A year ago I went to an on-line
list to check that day's fictional analysis and read what had to be a hoax.
Turned on the t.v. and saw that it wasn't.
The world turned topsy turvy
and even one year away it's still too soon to see what the ripples will
be. Some are obvious. Some lie quiet beneath the surface. Waiting. Flashing
at the sound of areoplane or the sight of a faded flag hanging from an
underpass.
Last year and a day, I went
to work excited over my upcoming vacation. Sad I wasn't going to be home
for the Buffy premiere, but you know vacation. I’m fairly certain I burbled.
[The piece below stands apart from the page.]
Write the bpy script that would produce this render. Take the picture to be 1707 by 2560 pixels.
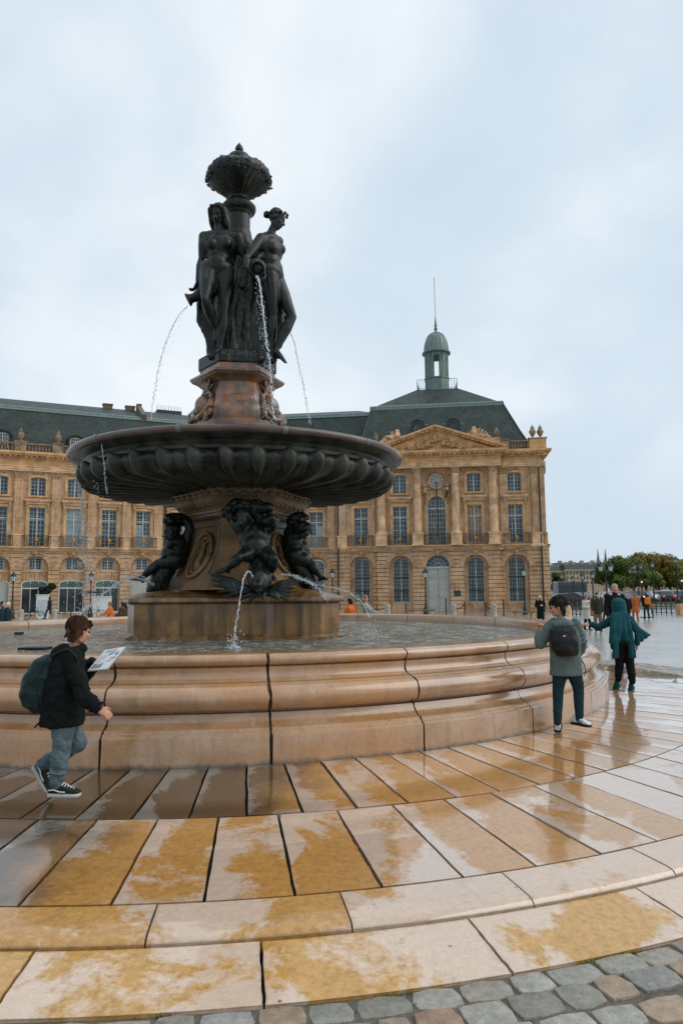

And then the world shifted. Last year to the day I went to work because
terrorists weren't going to stop my world. I was sent home because it seems
they were. Sitting on the ferry, people crying, listening to the news from
a continent away.
Knowing myself to be an American
in a way that I never understood before. Previously it had always puzzled
me when people referred to America in the monolithic sense, rather than
50 states, rural and city, regional grievances, varying concentrations
of varying immigration waves. But yeah, America.
Today I wore my red, white
and blue skirt to work. Read everyone’s words here as I did last year.
Re-reading last year’s words. At some point today my office had a moment
of silence. Odd to have to figure out the logistics of a moment of silence,
but when you have call centers in 3 times zones everything’s logistics.
Last year that necessary
silence was unimagined; the skirt still shapeless fabric, left over on
some store shelf from the 4th of July. Now it's hand stitched patriotism
because I can't give blood and at the time I couldn't think what else to
do. Although, I suppose it would be indicative to admit that I started
it on the great American road trip in September and only finished it at
Neil Gaiman's Coraline reading in July.
As the day draws to a close,
I think, contemplate and move on into the future.